Mai capitato che un amico la tradisse?
«Sì, ed è una delle cose più violente, spesso legata a ragioni economiche. Io ho avuto un tracollo dopo i primi anni di carriera, fra l’80 e l’82 ho fatto una dozzina di film, ma ho avuto una pessima gestione e ci sono state persone che mi hanno fatto danni anche economici. Però questo mi ha poi permesso di conoscere il mio attuale socio e fratello, Maurizio Totti».
E dopo è arrivato Gabriele Salvatores: con lui ha mai avuto uno scontro vero?

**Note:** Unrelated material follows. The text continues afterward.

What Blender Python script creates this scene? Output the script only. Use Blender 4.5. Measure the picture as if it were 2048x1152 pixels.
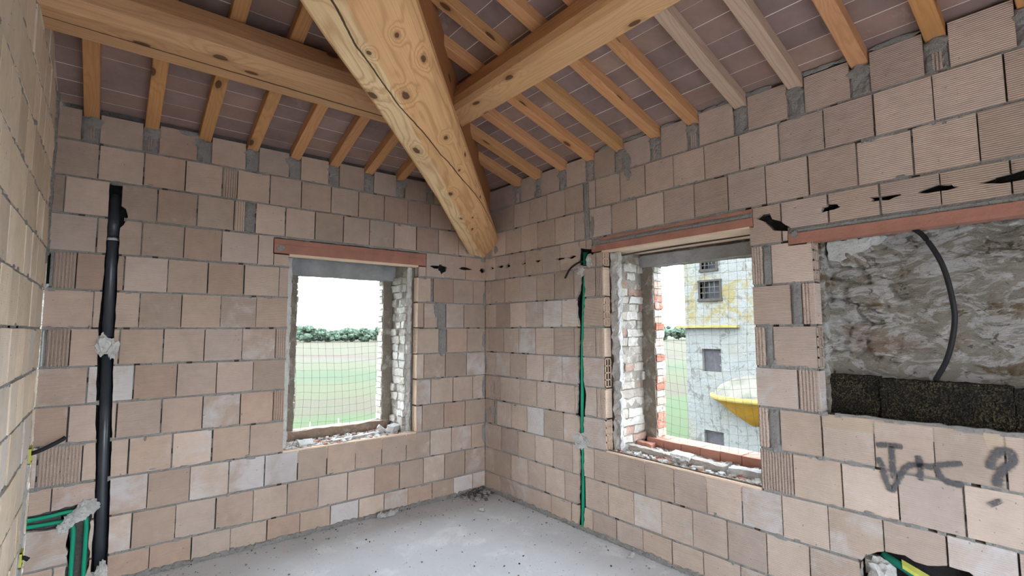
import bpy, bmesh, math, random
from mathutils import Vector, Matrix, noise
from mathutils.geometry import delaunay_2d_cdt
R = random.Random(7)
SC = bpy.context.scene
for o in list(bpy.data.objects): bpy.data.objects.remove(o)
COL = SC.collection

# ------------------------------------------------------------------ camera, sky, exposure
cam = bpy.data.cameras.new('camera'); camo = bpy.data.objects.new('camera', cam); COL.objects.link(camo)
cam.sensor_width = 36.0; cam.lens = 983.36 / 2048 * 36; cam.clip_start = .05; cam.clip_end = 2000
yaw, pitch, roll = 0.6838755, 0.0845814, -0.0033077
F = Vector((math.sin(yaw)*math.cos(pitch), math.cos(yaw)*math.cos(pitch), math.sin(pitch)))
r0 = F.cross(Vector((0, 0, 1))).normalized(); u0 = r0.cross(F)
RX = math.cos(roll)*r0 + math.sin(roll)*u0; UX = -math.sin(roll)*r0 + math.cos(roll)*u0
M = Matrix.Identity(4)
for i in range(3): M[i][0], M[i][1], M[i][2] = RX[i], UX[i], -F[i]
M.translation = Vector((-3.25, -4.463, 1.721))
camo.matrix_world = M
SC.camera = camo
SC.view_settings.view_transform = 'Standard'; SC.view_settings.look = 'None'
SC.view_settings.gamma = 1; SC.view_settings.exposure = 2.02; SC.view_settings.use_curve_mapping = False
w = bpy.data.worlds.new('sky'); SC.world = w; w.use_nodes = True
bg = w.node_tree.nodes['Background']
bg.inputs[0].default_value = (.81, .905, 1.0, 1); bg.inputs[1].default_value = 3.2
SC.cycles.use_denoising = True
SC.cycles.max_bounces = 10; SC.cycles.diffuse_bounces = 8

# ------------------------------------------------------------------ materials
class NT:
    def __init__(s, name):
        s.m = bpy.data.materials.new(name); s.m.use_nodes = True
        s.t = s.m.node_tree; s.b = s.t.nodes['Principled BSDF']
        s.b.inputs['Roughness'].default_value = .9
        s.b.inputs['Specular IOR Level'].default_value = .2
    def n(s, typ, **kw):
        nd = s.t.nodes.new(typ)
        for k, v in kw.items():
            if k.startswith('i_'):
                k2 = k[2:]; k2 = int(k2) if k2.isdigit() else k2.replace('_', ' ')
                s.set(nd.inputs[k2], v)
            else: setattr(nd, k, v)
        return nd
    def set(s, inp, v):
        if isinstance(v, bpy.types.NodeSocket): s.t.links.new(v, inp)
        else: inp.default_value = v
    def math(s, op, a, b=0.0, c=None, clamp=False):
        nd = s.n('ShaderNodeMath', operation=op, use_clamp=clamp); s.set(nd.inputs[0], a); s.set(nd.inputs[1], b)
        if c is not None: s.set(nd.inputs[2], c)
        return nd.outputs[0]
    def noise(s, vec, scale, detail=3, rough=.55, dist=0.0):
        nd = s.n('ShaderNodeTexNoise'); s.set(nd.inputs['Vector'], vec)
        nd.inputs['Scale'].default_value = scale; nd.inputs['Detail'].default_value = detail
        nd.inputs['Roughness'].default_value = rough; nd.inputs['Distortion'].default_value = dist
        return nd.outputs['Fac']
    def ramp(s, f, a, b, lo=0.0, hi=1.0):
        nd = s.n('ShaderNodeMapRange', clamp=True, interpolation_type='SMOOTHSTEP'); s.set(nd.inputs[0], f)
        for i, v in ((1, a), (2, b), (3, lo), (4, hi)): s.set(nd.inputs[i], v)
        return nd.outputs[0]
    def mix(s, f, a, b, blend='MIX'):
        nd = s.n('ShaderNodeMix', data_type='RGBA', blend_type=blend); s.set(nd.inputs[0], f)
        for i, v in ((6, a), (7, b)):
            if isinstance(v, tuple) and len(v) == 3: v = v + (1,)
            s.set(nd.inputs[i], v)
        return nd.outputs[2]
    def obj(s): return s.n('ShaderNodeTexCoord').outputs['Object']
    def uv(s): return s.n('ShaderNodeTexCoord').outputs['UV']
    def attr(s):
        nd = s.n('ShaderNodeVertexColor', layer_name='tint'); return nd.outputs['Color'], nd.outputs['Alpha']
    def bump(s, h, strength, dist=.01):
        nd = s.n('ShaderNodeBump'); s.set(nd.inputs['Height'], h)
        nd.inputs['Strength'].default_value = strength; nd.inputs['Distance'].default_value = dist
        s.t.links.new(nd.outputs[0], s.b.inputs['Normal'])
    def color(s, c):
        if isinstance(c, tuple) and len(c) == 3: c = c + (1,)
        s.set(s.b.inputs['Base Color'], c)

def mat_plain(name, col, rough=.8, nscale=0, namp=.15, bump=0, bscale=40, metal=0):
    n = NT(name); n.b.inputs['Roughness'].default_value = rough; n.b.inputs['Metallic'].default_value = metal
    o = n.obj()
    if nscale:
        f = n.noise(o, nscale, 4)
        d = tuple(c*(1-2*namp) for c in col); l = tuple(min(1, c*(1+2*namp)) for c in col)
        n.color(n.mix(f, d, l))
    else: n.color(col)
    if bump: n.bump(n.noise(o, bscale, 5, .65), bump, .02)
    return n.m

def mat_block(name, rib):
    n = NT(name); o = n.obj(); col, al = n.attr()
    f = n.noise(o, 2.6, 5, .62); g = n.noise(o, 14, 4, .6)
    k = n.math('ADD', n.math('MULTIPLY', f, .42), n.math('MULTIPLY', g, .26)); k = n.math('ADD', k, .66)
    c = n.mix(1, col, n.mix(1, (0, 0, 0), k, 'ADD'), 'MULTIPLY')
    # chalky efflorescence, patchy
    wv = n.math('ADD', n.math('MULTIPLY', n.noise(o, 5.5, 5, .65, .5), .9), n.math('MULTIPLY', al, .50))
    c = n.mix(n.ramp(wv, .63, .93, 0, .68), c, (.64, .635, .65))
    # dirt blotches and mortar crumbs
    c = n.mix(n.ramp(n.noise(o, 1.3, 4, .6), .56, .75, 0, .35), c, (.26, .2, .16))
    c = n.mix(n.ramp(n.noise(o, 46, 2, .5), .70, .76, 0, .75), c, (.17, .16, .15))
    n.color(c)
    z = n.n('ShaderNodeSeparateXYZ'); n.set(z.inputs[0], o)
    s = n.math('SINE', n.math('MULTIPLY', z.outputs[2], 2*math.pi/.0104))
    h = n.math('ADD', n.math('MULTIPLY', s, rib), n.math('MULTIPLY', n.noise(o, 70, 4, .7), .8))
    n.bump(h, .36, .003)
    return n.m

def mat_mortar(name, c1, c2):
    n = NT(name); o = n.obj()
    c = n.mix(n.noise(o, 9, 5, .65), c1, c2)
    c = n.mix(n.ramp(n.noise(o, 90, 2), .62, .72, 0, .6), c, tuple(x*.45 for x in c1))
    n.color(c); n.bump(n.noise(o, 38, 6, .7), .9, .03)
    return n.m

def mat_wood(name, light, dark, knot=(.10, .045, .022), ring=.32, attr=True, crack=None, ringf=26, knots=None, sparse=.62, sap_lit=None):
    n = NT(name); n.b.inputs['Roughness'].default_value = .62
    uv = n.uv(); sp = n.n('ShaderNodeSeparateXYZ'); n.set(sp.inputs[0], uv)
    U, V = sp.outputs[0], sp.outputs[1]
    if knots:      # knots where the timber has them: (along, across, size)
        kd = 9.0; near = 0.0; wobk = n.noise(uv, 16, 2); wobj = n.noise(uv, 23, 2)
        for (ku, kv, ks) in knots:
            du = n.math('MULTIPLY', n.math('SUBTRACT', U, ku), .62/ks); dv = n.math('MULTIPLY', n.math('SUBTRACT', V, kv), 1/ks)
            du = n.math('ADD', du, n.math('MULTIPLY', n.math('SUBTRACT', wobk, .5), 1.3)); dv = n.math('ADD', dv, n.math('MULTIPLY', n.math('SUBTRACT', wobj, .5), 1.0))
            d_ = n.math('SQRT', n.math('ADD', n.math('MULTIPLY', du, du), n.math('MULTIPLY', dv, dv)))
            kd = n.math('MINIMUM', kd, d_)
        kd = n.math('MULTIPLY', kd, .1); has = 1.0
        near = n.math('POWER', n.ramp(kd, .06, .55, 1, 0), 2.0)
    else:          # one candidate per cell of a stretched grid
        kv = n.n('ShaderNodeCombineXYZ'); n.set(kv.inputs[0], n.math('MULTIPLY', U, 2.1)); n.set(kv.inputs[1], n.math('MULTIPLY', V, 4.4))
        vo = n.n('ShaderNodeTexVoronoi', voronoi_dimensions='2D', feature='F1'); n.set(vo.inputs['Vector'], kv.outputs[0]); vo.inputs['Scale'].default_value = 1
        kd = vo.outputs['Distance']
        cs = n.n('ShaderNodeSeparateColor'); n.set(cs.inputs[0], vo.outputs['Color'])
        has = n.math('GREATER_THAN', cs.outputs[0], sparse)
        near = n.math('MULTIPLY', n.ramp(kd, 0, .55, 1, 0), has)
    # growth rings run along the grain and bend round the knots
    gv = n.n('ShaderNodeCombineXYZ'); n.set(gv.inputs[0], n.math('MULTIPLY', U, 1.0)); n.set(gv.inputs[1], n.math('MULTIPLY', V, 7.0))
    wob = n.noise(gv.outputs[0], 1.1, 2, .5)
    ph = n.math('ADD', n.math('MULTIPLY', V, ringf*2*math.pi), n.math('MULTIPLY', wob, 30 if knots else 40))
    ph = n.math('ADD', ph, n.math('MULTIPLY', near, 17))
    rg = n.math('POWER', n.math('MULTIPLY_ADD', n.math('SINE', ph), .5, .5), 3.0)
    fv = n.n('ShaderNodeCombineXYZ'); n.set(fv.inputs[0], n.math('MULTIPLY', U, 3.0)); n.set(fv.inputs[1], n.math('MULTIPLY', V, 160.0))
    fib = n.noise(fv.outputs[0], 1, 3, .6)
    bl = n.noise(n.obj(), 1.7, 4, .6)
    base = light
    if sap_lit:        # paler sapwood plus painted-in window light on the flat-sawn face, wandering edge
        m_ = n.ramp(n.math('ADD', V, n.math('MULTIPLY', n.math('SUBTRACT', n.noise(uv, 2.2, 3), .5), .05)), -.052, -.038, 1, 0)
        m_ = n.math('MULTIPLY', m_, n.math('GREATER_THAN', V, -.185)); base = n.mix(m_, light, sap_lit)
    c = n.mix(n.math('MULTIPLY', rg, ring), base, dark)
    c = n.mix(n.ramp(fib, .35, .8, 0, .38), c, dark)
    c = n.mix(n.ramp(bl, .42, .72, 0, .45), c, tuple(x*.74 for x in light))
    kk = n.math('MULTIPLY', n.ramp(n.math('ADD', kd, n.math('MULTIPLY', fib, .03)), .085, .11, 1, 0), has)
    c = n.mix(n.math('MULTIPLY', n.ramp(kd, .09, .20, 1, 0), n.math('MULTIPLY', has, .3)), c, tuple(x*.6 for x in dark))
    c = n.mix(n.math('MULTIPLY', kk, .9), c, knot)
    h = n.math('ADD', n.math('MULTIPLY', fib, .5), n.math('MULTIPLY', rg, .3))
    if crack:
        ln, pts, hw = crack
        cu = n.n('ShaderNodeFloatCurve'); cm = cu.mapping; cm.use_clip = False; cv = cm.curves[0]; cv.points[0].location = (0, 0); cv.points[1].location = (1, 0)
        cv.points[0].location = (pts[0][0]/ln, pts[0][1]+.5); cv.points[1].location = (pts[-1][0]/ln, pts[-1][1]+.5)
        for (a, b) in pts[1:-1]: cv.points.new(a/ln, b+.5)
        for p in cv.points: p.handle_type = 'VECTOR'
        cm.update()
        n.set(cu.inputs['Value'], n.math('DIVIDE', U, ln))
        dd = n.math('ABSOLUTE', n.math('SUBTRACT', n.math('ADD', V, .5), n.math('ADD', cu.outputs[0], n.math('MULTIPLY', n.math('SUBTRACT', n.noise(uv, 9, 3), .5), .012))))
        wd = n.math('MULTIPLY', n.ramp(U, .0, 1.2, .6, 1), hw)
        ck = n.ramp(dd, n.math('MULTIPLY', wd, .55), wd, 1, 0)
        c = n.mix(n.math('MULTIPLY', ck, .93), c, (.035, .02, .012)); h = n.math('SUBTRACT', h, n.math('MULTIPLY', ck, 4))
    if attr:
        col, al = n.attr(); c = n.mix(1, c, col, 'MULTIPLY')
    n.color(c); n.bump(h, .35, .004)
    return n.m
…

«Mai, neanche una volta. Abbiamo quasi una parentela, lui ha vissuto molti anni con mia figlia (il regista è compagno di Rita Rabassini, ex moglie di Abatantuono, ndr). Infatti, le mie nipotine hanno sei nonni, includendo nonno Gabriele e nonna Rita».
Lavorate bene insieme?
«C’è un’alchimia fra noi. Abbiamo una grande diversità caratteriale, che sul set diventa fiducia: io gli faccio proposte compatibili con il suo gusto e spesso lui accetta. Altri registi magari fanno più fatica a spiegarmi ciò che vogliono. Ma quello che auguro a questo film è soprattutto che ci permetta di farne un altro, io e Gabriele».
Come lo immagina?
«In Marocco, partendo con la macchina e un bel canovaccio di storia, verso un nuovo viaggio. Ma sempre con le stesse facce. Amo ritrovarmi con gli attori con cui ho lavorato».
Sono passati esattamente 30 anni dal vostro Marrakech Express. Com’è cambiato il viaggio?
«Cambia tutto. A 30 anni stavo lottando. Adesso più che lotta c’è uno spirito di osservazione».
Quanto a cambiamenti, anche il suo fisico è molto diverso da allora.
«Io adesso sono opulento, una volta – da magro – ero anche abbastanza attraente. D’altra parte, il vizio del cibo e della convivialità è uno di quelli che puoi far durare di più nel tempo».